Charlas Location is a series of live interviews that we carry out in our Instagram account.
On November 6th we held an exclusive interview with Natalia Xaubet, commercial set designer, interior designer, decorator and creator of her own interior design studio located in Punta del Este. These were the main points of the talk:
What is Home Staging?
“Home staging began in the United States, where an interior designer realized that by intervening in spaces, homes sold much faster. This is a field that starts with decoration, but decorating is not the same as staging. Decorating is giving personality to a space, whereas staging is about depersonalizing a space to try to attract the widest possible audience. You have to create generic spaces that we all like, because if you put too much of an imprint on a home, it stops being commercial. A property almost always has to be lowered in price a little and generally, that is much more than what we would invest in a setup, for example, which is one of the options we offer at Location.”
Fine tunning
“I propose three types of Home Staging. The first would be the Fine-Tuning, where you strategically see what would be ideal to improve, which can be openings, baseboards, finishes, lighting, quick change of pavement. The idea of this home staging is also to take photographs and productions that will be on the web, where in the first 90 seconds you have to generate the impact. In those first seconds the person will be deciding if they want to buy that house or apartment, or if they will move on to the next one. The ideal is to generate a buying experience, without forgetting all the senses that the human being has, which are many more than those that a web page can cover.”
Home Staging Virtual
“In Virtual Home Staging we can render properties that have potential where people are open to doing work. Whether it is an old house that has very small spaces where walls can be knocked down to create larger spaces, a kitchen that is from the period, showing the before and after. Showing the potential so that the person does not have to think about all that, which is not their profession.”
Advice for inhabited homes
“This service can be remote or in person. It is a quick facelift to depersonalize, neutralize and show more of a product for sale. What we want to sell is the house, not the furniture. People think that they can put a nice tablecloth and a vase on the furniture and that's it, and they don't understand that this is getting in the way because it actually generates a focus of attention on the vase and not on the view out the window. We have to direct the client's gaze, placing the elements strategically.”

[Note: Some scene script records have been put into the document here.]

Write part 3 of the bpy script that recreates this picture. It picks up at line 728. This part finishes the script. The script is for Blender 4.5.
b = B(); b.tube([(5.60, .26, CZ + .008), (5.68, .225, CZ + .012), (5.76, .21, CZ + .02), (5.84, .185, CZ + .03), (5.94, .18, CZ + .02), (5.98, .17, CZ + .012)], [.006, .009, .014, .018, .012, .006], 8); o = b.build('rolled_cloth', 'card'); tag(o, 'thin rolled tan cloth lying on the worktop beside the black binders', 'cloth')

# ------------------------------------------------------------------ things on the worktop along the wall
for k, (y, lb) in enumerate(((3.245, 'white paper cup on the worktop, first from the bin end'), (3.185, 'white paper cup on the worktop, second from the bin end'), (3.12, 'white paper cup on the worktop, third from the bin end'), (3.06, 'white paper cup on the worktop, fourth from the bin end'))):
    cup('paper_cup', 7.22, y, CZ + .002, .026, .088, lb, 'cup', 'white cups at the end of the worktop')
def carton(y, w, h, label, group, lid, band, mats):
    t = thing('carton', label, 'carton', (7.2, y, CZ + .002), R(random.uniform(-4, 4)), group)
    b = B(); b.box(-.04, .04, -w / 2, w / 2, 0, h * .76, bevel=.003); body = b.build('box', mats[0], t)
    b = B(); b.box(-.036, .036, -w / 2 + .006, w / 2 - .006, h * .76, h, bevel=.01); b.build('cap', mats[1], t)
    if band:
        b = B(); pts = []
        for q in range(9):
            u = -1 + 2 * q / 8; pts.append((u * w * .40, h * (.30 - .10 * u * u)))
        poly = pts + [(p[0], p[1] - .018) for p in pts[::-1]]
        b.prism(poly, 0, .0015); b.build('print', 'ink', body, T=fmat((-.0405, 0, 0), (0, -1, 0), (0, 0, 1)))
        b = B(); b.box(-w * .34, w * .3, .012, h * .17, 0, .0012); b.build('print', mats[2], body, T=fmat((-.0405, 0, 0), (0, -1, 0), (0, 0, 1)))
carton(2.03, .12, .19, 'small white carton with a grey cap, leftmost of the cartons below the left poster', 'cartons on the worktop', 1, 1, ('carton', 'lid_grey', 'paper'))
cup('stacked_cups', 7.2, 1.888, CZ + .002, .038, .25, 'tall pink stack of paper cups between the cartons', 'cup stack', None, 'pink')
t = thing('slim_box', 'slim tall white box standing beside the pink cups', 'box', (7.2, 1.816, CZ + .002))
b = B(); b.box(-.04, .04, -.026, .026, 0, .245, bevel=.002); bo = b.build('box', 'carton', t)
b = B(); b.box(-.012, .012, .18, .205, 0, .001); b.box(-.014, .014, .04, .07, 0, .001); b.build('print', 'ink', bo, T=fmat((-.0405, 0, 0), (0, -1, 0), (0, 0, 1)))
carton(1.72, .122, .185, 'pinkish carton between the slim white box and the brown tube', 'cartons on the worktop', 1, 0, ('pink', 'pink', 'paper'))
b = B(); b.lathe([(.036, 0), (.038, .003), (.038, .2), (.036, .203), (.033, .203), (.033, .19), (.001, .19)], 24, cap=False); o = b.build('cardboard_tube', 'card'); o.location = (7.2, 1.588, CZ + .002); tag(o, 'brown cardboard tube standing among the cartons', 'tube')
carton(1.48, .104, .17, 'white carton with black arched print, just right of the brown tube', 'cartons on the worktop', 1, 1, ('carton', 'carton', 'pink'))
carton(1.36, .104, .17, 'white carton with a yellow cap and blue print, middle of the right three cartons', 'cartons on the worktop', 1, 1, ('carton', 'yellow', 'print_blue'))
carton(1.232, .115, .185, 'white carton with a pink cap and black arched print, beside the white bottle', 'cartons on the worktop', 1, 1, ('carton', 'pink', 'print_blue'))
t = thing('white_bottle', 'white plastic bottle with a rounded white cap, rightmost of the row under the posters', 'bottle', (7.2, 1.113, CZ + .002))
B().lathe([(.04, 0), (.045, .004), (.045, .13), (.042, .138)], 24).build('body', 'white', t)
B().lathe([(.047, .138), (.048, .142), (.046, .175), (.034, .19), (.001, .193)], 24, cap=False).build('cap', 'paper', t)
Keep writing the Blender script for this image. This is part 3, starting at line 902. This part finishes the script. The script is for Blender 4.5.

How do you work with old properties?
What is done is to take care of, enhance and accompany the aesthetics of the property. If it is an old, period architecture, the person who is going to buy it is looking for that, so there is no reason to change it, if anything it is to improve it.
Interior design for commercial premises
“When we work with commercial premises, we interior designers think about the message that each brand has. The brand cannot say one thing and the interior design says another. The important thing is to always promote and reproduce the same thing: on the website, on Instagram, in the interior design, in the cards, in the music you play, in the aromas. If you go to see a property, for example, and you arrive at the place and there is music in the background, they welcome you with a canapé and you have a glass of champagne, all of this creates a symphony of things where it is very difficult for the person to say no afterwards.”
“Entering a “hard” place puts people in a cold state of mind, so how is that person going to buy? What speech are you going to have to soften that person up? Instead, with all that imprinting, you create a shopping experience.”